Los españoles, con toda lógica, mostramos en general un gran aprecio a la Constitución de 1978. A pesar de los discursos de la amnesia, los que tienen memoria personal de aquel tiempo o los que la han adquirido sin prejuicios después, tienen clara conciencia de su valor fundamental. Y hoy más que nunca. Porque hoy el ataque a la Constitución se reviste de supuestos ropajes ultrademocráticos. Contraponer las urnas a las constituciones y sus garantías legales para los derechos de todos es volver a la prehistoria de la política democrática, cuya máxima expresión era la guillotina. Esta concepción de la urna desnuda como único mecanismo democrático era la que mantenía a los negros del sur de Estados Unidos en la parte de atrás de los autobuses. De los que no los sacó ninguna votación democrática, sino una constitución y unos tribunales. Por eso, en el caso catalán, no puede contraponerse el voto popular a la Constitución y a los tribunales, porque no hay verdadera democracia para todos si no es en un marco constitucional de garantías como el que goza España desde 1978.

Lo que pasa es que las constituciones también envejecen, y nuevas situaciones y concepciones sociales o jurídicas deben ser recogidas para que su autoridad no pueda ser atacada. Las constituciones se defienden de muchas maneras, como con el relevante papel de los tribunales constitucionales. Pero también se defienden con su reforma y con su adaptación a los nuevos tiempos. Esto a veces no se entiende, y se piensa que defender la Constitución es no tocarla. Es un error, se reforma la Constitución precisamente para protegerla de ese riesgo de desconexión con la realidad social circundante. Que es el verdadero peligro. Porque si un texto constitucional se estira tanto en el tiempo que pierde esa conexión, la tentación será derribarla y hacer una nueva, una situación de la que está llena nuestra triste historia política. Constituciones de parte que sustituían una anterior y que nunca contaban con los consensos necesarios para que pudiera ser considerada de todos. La de 1978 lo consiguió, en un raro evento en el devenir constitucional español. Y los consensos esenciales en la sociedad española se mantienen por lo que no estamos en la situación de empezar desde cero. Pero otros consensos no encontraron acogida (vocación europea) o se han ido haciendo patentes (más garantías para los derechos sociales). Además, la práctica de estos años ha revelado algunas disfunciones que es conveniente corregir (conflictos competenciales con las CCAA, el papel de los estatutos de Autonomía).

Por todo ello, nuestra adhesión a la Constitución de 1978 y lo que ésta representa se expresa mucho mejor apoyando una reforma que negándose a ella.
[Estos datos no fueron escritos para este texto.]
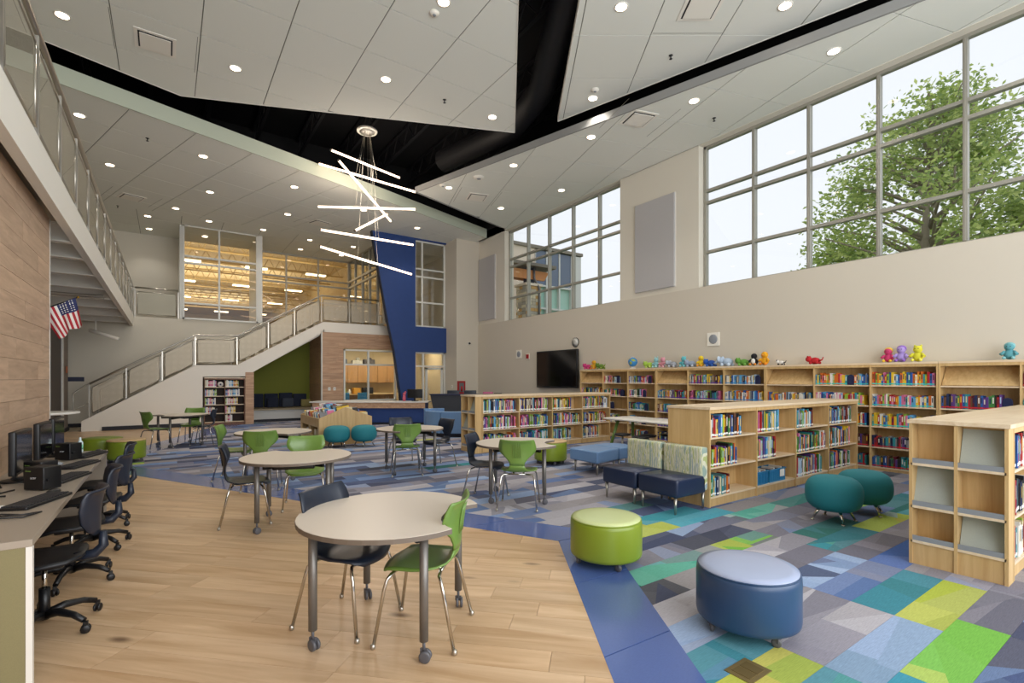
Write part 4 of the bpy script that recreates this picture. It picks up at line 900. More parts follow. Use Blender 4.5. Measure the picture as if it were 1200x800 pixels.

Sorprende a veces ver como una derecha española que miró con tantas reservas la creación del estado autonómico, ahora pone todo tipo de excusas y pegas a una operación tan necesaria que está convirtiéndose ya en urgente. Bienvenidos al entusiasmo constitucional, pero a la cola. Y no está de más recordar en este punto al PP que hay amores que matan.

El PSOE ha estado siempre en primera línea de la redacción y del posterior desarrollo constitucional. Pocas dudas puede haber sobre nuestra sustancial conformidad con la utilidad de ese marco para el despegue de España como sociedad y como país de cara a Europa. Y precisamente por ello, llevamos tiempo reclamando la conveniencia de una reforma y nuestra disposición a construir los grandes consensos necesarios. Es triste que la sensación de urgencia sea hoy más obvia por el desarrollo de la crisis catalana, porque esta reforma que ya era conveniente antes. Pero tampoco puede ser una excusa para retrasarla una vez más. A impulso del PSOE se ha creado una Comisión en el Congreso que, aunque limitada a las cuestiones territoriales, puede ser el germen de esa postergada operación. Esperemos que todos los grupos tomen conciencia de lo que nos jugamos en el envite y no haya vetos cruzados (amores u odios que matan) que lleven a la Constitución a un periodo agónico de deslegitimación por senectud.